### PROBLEM DESCRIPTION:
Extract the whole listing as it stands. Do not include the pictures.

### DATA EXTRACT:
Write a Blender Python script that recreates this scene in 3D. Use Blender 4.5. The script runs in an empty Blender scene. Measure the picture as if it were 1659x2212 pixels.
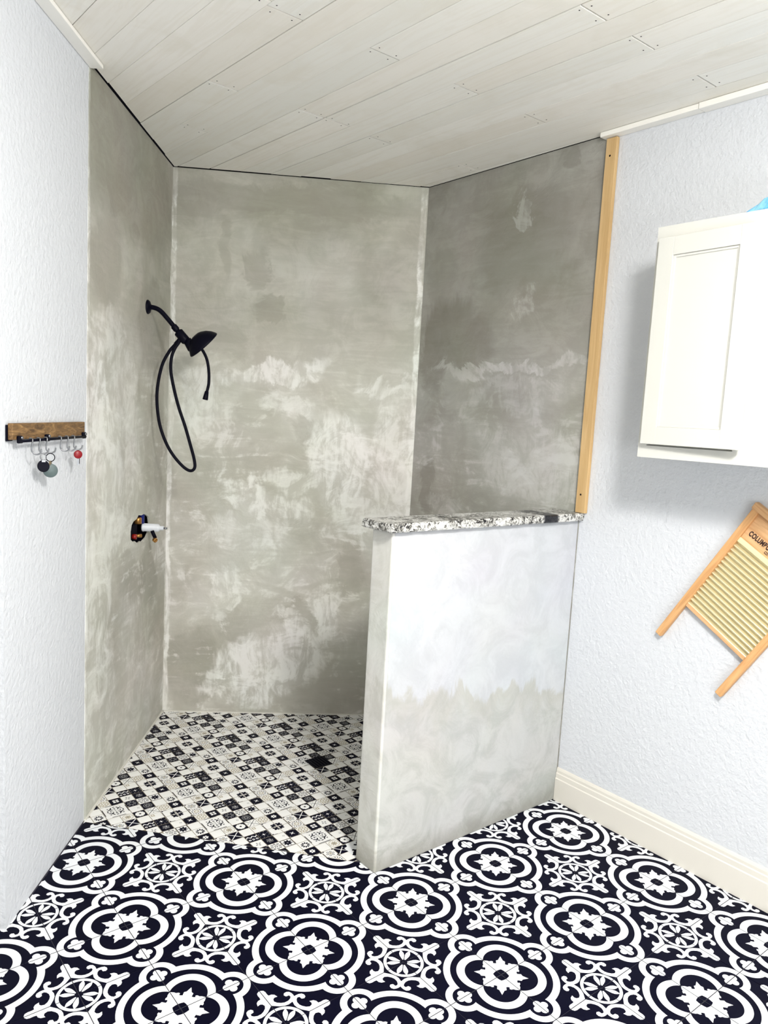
import bpy, math, random
from mathutils import Matrix, Vector
random.seed(7)
S = bpy.context.scene
COL = S.collection

# ------------------------------------------------------------------ camera, light, exposure
cam_d = bpy.data.cameras.new('camera')
cam = bpy.data.objects.new('camera', cam_d); COL.objects.link(cam)
RX = (0.781864, -0.621082, 0.054277); RY = (-0.034541, -0.130079, -0.990902); RZ = (0.622491, 0.772876, -0.123157)
cam.matrix_world = Matrix(((RX[0], -RY[0], -RZ[0], -1.622892), (RX[1], -RY[1], -RZ[1], -1.756809),
                           (RX[2], -RY[2], -RZ[2], 1.602899), (0, 0, 0, 1)))
cam_d.sensor_fit = 'VERTICAL'; cam_d.sensor_height = 24.0; cam_d.lens = 1659.97 * 24.0 / 2212.0
cam_d.clip_start = 0.02
S.camera = cam
w = bpy.data.worlds.new('world'); S.world = w; w.use_nodes = True
w.node_tree.nodes['Background'].inputs[0].default_value = (0.8, 0.86, 0.95, 1)
w.node_tree.nodes['Background'].inputs[1].default_value = 0.2
ld = bpy.data.lights.new('ceiling_lamp', 'POINT'); ld.energy = 60; ld.shadow_soft_size = 0.15; ld.color = (1.0, 0.975, 0.94)
lo = bpy.data.objects.new('ceiling_lamp', ld); lo.location = (-0.75, -1.70, 2.53); COL.objects.link(lo)
dd = bpy.data.lights.new('ceiling_lamp_bowl', 'AREA'); dd.shape = 'DISK'; dd.size = 0.34; dd.energy = 34; dd.color = (1.0, 0.975, 0.94)
do = bpy.data.objects.new('ceiling_lamp_bowl', dd); do.location = (-0.75, -1.70, 2.68); COL.objects.link(do)     # the open underside of the same lamp
wd = bpy.data.lights.new('rear_fill', 'AREA'); wd.shape = 'RECTANGLE'; wd.size = 1.7; wd.size_y = 1.3; wd.energy = 40; wd.color = (0.95, 0.98, 1.0)
wo = bpy.data.objects.new('rear_fill', wd); wo.location = (-1.3, -3.55, 1.35); wo.rotation_euler = (math.radians(100), 0, 0); COL.objects.link(wo)   # added fill light behind the camera, no window; tilted up to brighten the ceiling
S.view_settings.view_transform = 'Standard'; S.view_settings.look = 'None'
S.view_settings.exposure = 0.68; S.view_settings.gamma = 1.0; S.view_settings.use_curve_mapping = False

# ------------------------------------------------------------------ material helpers
def lin(c):
    c = c / 255.0
    return c / 12.92 if c <= 0.04045 else ((c + 0.055) / 1.055) ** 2.4
def rgb(r, g, b): return (lin(r), lin(g), lin(b), 1.0)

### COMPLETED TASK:
Write a Blender Python script that recreates this scene in 3D. Use Blender 4.5. The script runs in an empty Blender scene. Measure the picture as if it were 1659x2212 pixels.
import bpy, math, random
from mathutils import Matrix, Vector
random.seed(7)
S = bpy.context.scene
COL = S.collection

# ------------------------------------------------------------------ camera, light, exposure
cam_d = bpy.data.cameras.new('camera')
cam = bpy.data.objects.new('camera', cam_d); COL.objects.link(cam)
RX = (0.781864, -0.621082, 0.054277); RY = (-0.034541, -0.130079, -0.990902); RZ = (0.622491, 0.772876, -0.123157)
cam.matrix_world = Matrix(((RX[0], -RY[0], -RZ[0], -1.622892), (RX[1], -RY[1], -RZ[1], -1.756809),
                           (RX[2], -RY[2], -RZ[2], 1.602899), (0, 0, 0, 1)))
cam_d.sensor_fit = 'VERTICAL'; cam_d.sensor_height = 24.0; cam_d.lens = 1659.97 * 24.0 / 2212.0
cam_d.clip_start = 0.02
S.camera = cam
w = bpy.data.worlds.new('world'); S.world = w; w.use_nodes = True
w.node_tree.nodes['Background'].inputs[0].default_value = (0.8, 0.86, 0.95, 1)
w.node_tree.nodes['Background'].inputs[1].default_value = 0.2
ld = bpy.data.lights.new('ceiling_lamp', 'POINT'); ld.energy = 60; ld.shadow_soft_size = 0.15; ld.color = (1.0, 0.975, 0.94)
lo = bpy.data.objects.new('ceiling_lamp', ld); lo.location = (-0.75, -1.70, 2.53); COL.objects.link(lo)
dd = bpy.data.lights.new('ceiling_lamp_bowl', 'AREA'); dd.shape = 'DISK'; dd.size = 0.34; dd.energy = 34; dd.color = (1.0, 0.975, 0.94)
do = bpy.data.objects.new('ceiling_lamp_bowl', dd); do.location = (-0.75, -1.70, 2.68); COL.objects.link(do)     # the open underside of the same lamp
wd = bpy.data.lights.new('rear_fill', 'AREA'); wd.shape = 'RECTANGLE'; wd.size = 1.7; wd.size_y = 1.3; wd.energy = 40; wd.color = (0.95, 0.98, 1.0)
wo = bpy.data.objects.new('rear_fill', wd); wo.location = (-1.3, -3.55, 1.35); wo.rotation_euler = (math.radians(100), 0, 0); COL.objects.link(wo)   # added fill light behind the camera, no window; tilted up to brighten the ceiling
S.view_settings.view_transform = 'Standard'; S.view_settings.look = 'None'
S.view_settings.exposure = 0.68; S.view_settings.gamma = 1.0; S.view_settings.use_curve_mapping = False

# ------------------------------------------------------------------ material helpers
def lin(c):
    c = c / 255.0
    return c / 12.92 if c <= 0.04045 else ((c + 0.055) / 1.055) ** 2.4
def rgb(r, g, b): return (lin(r), lin(g), lin(b), 1.0)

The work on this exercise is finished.